TASK DETAILS: Reproduce the records. Keep every word exact and include no images.

• • •

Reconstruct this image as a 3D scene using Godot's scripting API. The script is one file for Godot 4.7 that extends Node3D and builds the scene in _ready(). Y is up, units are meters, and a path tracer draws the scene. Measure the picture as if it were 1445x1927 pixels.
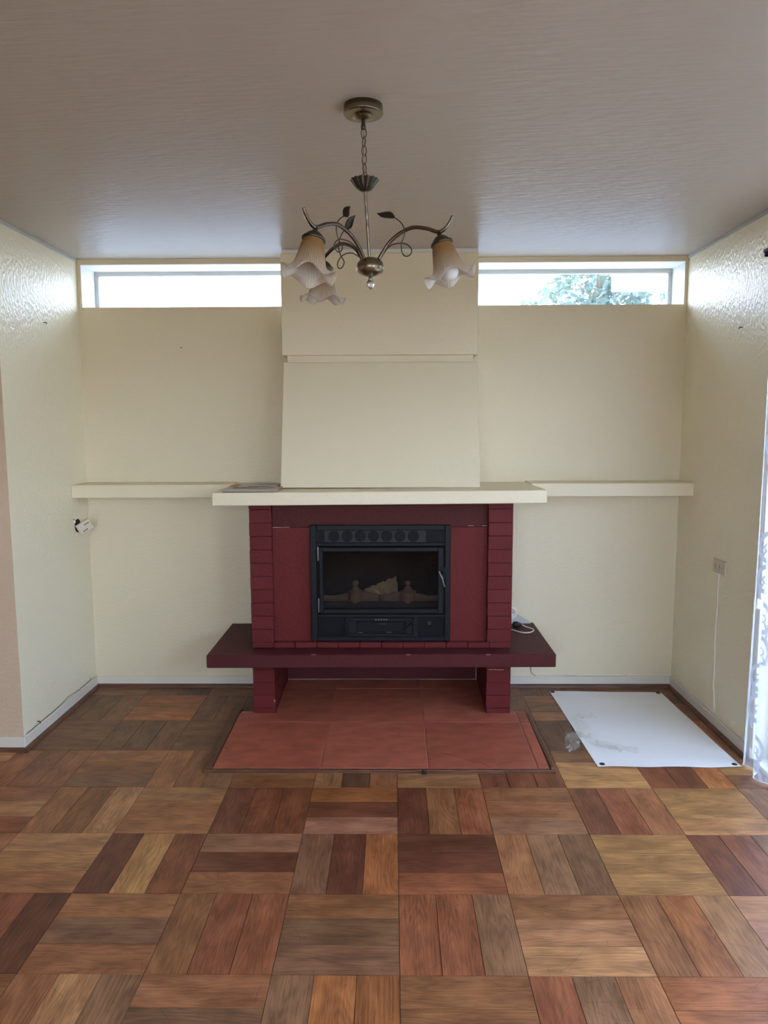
extends Node3D
# An empty living room with a red brick fireplace, a brass chandelier and parquet. Units are metres, y is up, the back wall is the plane z = 0.

const XL := -1.738
const XR := 1.581
const H := 2.4013
const TILE := 0.3517
const ROW0 := 1.206
const OUT := 0.22

var M := {}
var rng := RandomNumberGenerator.new()
var UVA := 0
var UVO := Vector2.ZERO
var used := {}


# ------------------------------------------------------------------ nodes
func numbered(called: String) -> String:
	if not used.has(called):
		used[called] = 0
		return called
	used[called] += 1
	return "%s_%03d" % [called, used[called]]


func obj(called: String, st, material: Material, parent: Node = self) -> MeshInstance3D:
	var o := MeshInstance3D.new()
	o.mesh = st if st is Mesh else st.commit()
	o.material_override = null
	for i in o.mesh.get_surface_count():
		o.set_surface_override_material(i, material)
	if parent == self:
		o.name = numbered(called)
	else:
		var n := 0
		var nm := called
		while parent.has_node(nm):
			n += 1
			nm = "%s_%03d" % [called, n]
		o.name = nm
	parent.add_child(o, true)
	return o


func thing(called: String, label: String, category: String, at := Vector3.ZERO, group := "") -> Node3D:
	var o := Node3D.new()
	o.name = numbered(called)
	add_child(o)
	o.position = at
	return tag(o, label, category, group)


func tag(o: Node3D, label: String, category: String, group := "") -> Node3D:
	o.set_meta("label", label)
	o.set_meta("category", category)
	if group != "":
		o.set_meta("group", group)
	return o


func struct(called: String, st, material: Material, label: String, category: String) -> MeshInstance3D:
	var o := obj(called, st, material)
	tag(o, label, category)
	o.set_meta("kind", "structure")
	return o


func part(called: String, parent: Node, at := Vector3.ZERO) -> Node3D:
	var o := Node3D.new()
	o.name = called
	parent.add_child(o, true)
	o.position = at
	return o


# ------------------------------------------------------------------ meshes
func mb() -> SurfaceTool:
	var st := SurfaceTool.new()
	st.begin(Mesh.PRIMITIVE_TRIANGLES)
	return st


func uv_of(p: Vector3, n: Vector3) -> Vector2:
	var a := n.abs()
	var d := 0
	if a.y >= a.x and a.y >= a.z:
		d = 1
	elif a.z >= a.x:
		d = 2
	var u := UVA
	if u == d:
		u = (d + 1) % 3
	var v := 3 - u - d
	return Vector2(p[u], p[v]) + UVO


func poly(st: SurfaceTool, pts: Array, hint: Vector3) -> void:
	var c: Vector3 = (pts[1] - pts[0]).cross(pts[2] - pts[0])
	if c.length() < 1e-12:
		return
	var n := c.normalized()
	var q := pts.duplicate()
	if n.dot(hint) > 0.0:
		q.reverse()
	else:
		n = -n
	for i in range(1, q.size() - 1):
		for k in [0, i, i + 1]:
			st.set_normal(n)
			st.set_uv(uv_of(q[k], n))
			st.add_vertex(q[k])


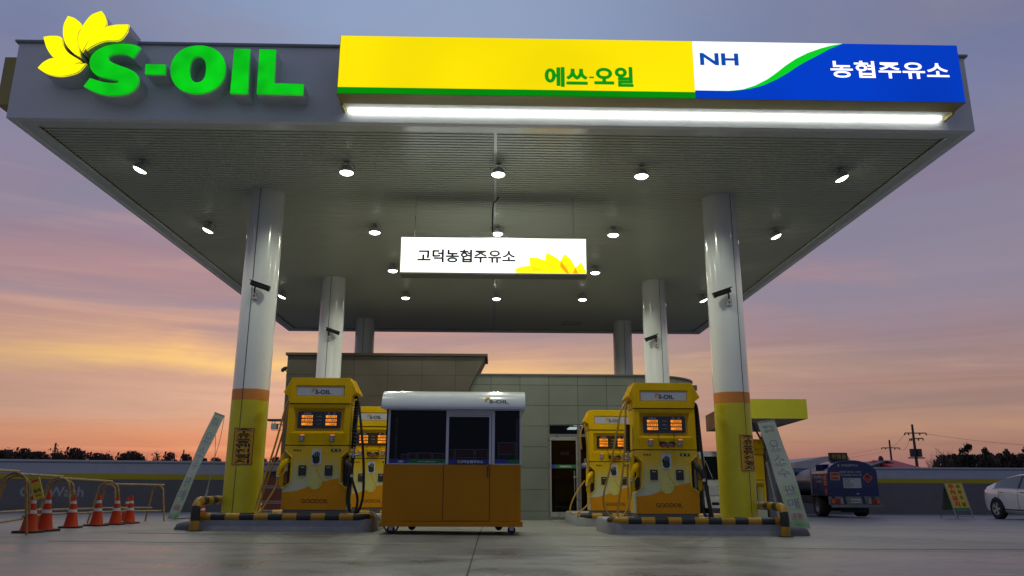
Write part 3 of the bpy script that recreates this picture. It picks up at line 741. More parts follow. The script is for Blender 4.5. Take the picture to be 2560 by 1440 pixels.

• • •

CORRECT ANSWER:
Reconstruct this image as a 3D scene using Godot's scripting API. The script is one file for Godot 4.7 that extends Node3D and builds the scene in _ready(). Y is up, units are meters, and a path tracer draws the scene. Measure the picture as if it were 1445x1927 pixels.
extends Node3D
# An empty living room with a red brick fireplace, a brass chandelier and parquet. Units are metres, y is up, the back wall is the plane z = 0.

const XL := -1.738
const XR := 1.581
const H := 2.4013
const TILE := 0.3517
const ROW0 := 1.206
const OUT := 0.22

var M := {}
var rng := RandomNumberGenerator.new()
var UVA := 0
var UVO := Vector2.ZERO
var used := {}


# ------------------------------------------------------------------ nodes
func numbered(called: String) -> String:
	if not used.has(called):
		used[called] = 0
		return called
	used[called] += 1
	return "%s_%03d" % [called, used[called]]


func obj(called: String, st, material: Material, parent: Node = self) -> MeshInstance3D:
	var o := MeshInstance3D.new()
	o.mesh = st if st is Mesh else st.commit()
	o.material_override = null
	for i in o.mesh.get_surface_count():
		o.set_surface_override_material(i, material)
	if parent == self:
		o.name = numbered(called)
	else:
		var n := 0
		var nm := called
		while parent.has_node(nm):
			n += 1
			nm = "%s_%03d" % [called, n]
		o.name = nm
	parent.add_child(o, true)
	return o


func thing(called: String, label: String, category: String, at := Vector3.ZERO, group := "") -> Node3D:
	var o := Node3D.new()
	o.name = numbered(called)
	add_child(o)
	o.position = at
	return tag(o, label, category, group)


func tag(o: Node3D, label: String, category: String, group := "") -> Node3D:
	o.set_meta("label", label)
	o.set_meta("category", category)
	if group != "":
		o.set_meta("group", group)
	return o


func struct(called: String, st, material: Material, label: String, category: String) -> MeshInstance3D:
	var o := obj(called, st, material)
	tag(o, label, category)
	o.set_meta("kind", "structure")
	return o


func part(called: String, parent: Node, at := Vector3.ZERO) -> Node3D:
	var o := Node3D.new()
	o.name = called
	parent.add_child(o, true)
	o.position = at
	return o


# ------------------------------------------------------------------ meshes
func mb() -> SurfaceTool:
	var st := SurfaceTool.new()
	st.begin(Mesh.PRIMITIVE_TRIANGLES)
	return st


func uv_of(p: Vector3, n: Vector3) -> Vector2:
	var a := n.abs()
	var d := 0
	if a.y >= a.x and a.y >= a.z:
		d = 1
	elif a.z >= a.x:
		d = 2
	var u := UVA
	if u == d:
		u = (d + 1) % 3
	var v := 3 - u - d
	return Vector2(p[u], p[v]) + UVO


func poly(st: SurfaceTool, pts: Array, hint: Vector3) -> void:
	var c: Vector3 = (pts[1] - pts[0]).cross(pts[2] - pts[0])
	if c.length() < 1e-12:
		return
	var n := c.normalized()
	var q := pts.duplicate()
	if n.dot(hint) > 0.0:
		q.reverse()
	else:
		n = -n
	for i in range(1, q.size() - 1):
		for k in [0, i, i + 1]:
			st.set_normal(n)
			st.set_uv(uv_of(q[k], n))
			st.add_vertex(q[k])


Write part 3 of the bpy script that recreates this picture. It picks up at line 741. More parts follow. The script is for Blender 4.5. Take the picture to be 2560 by 1440 pixels.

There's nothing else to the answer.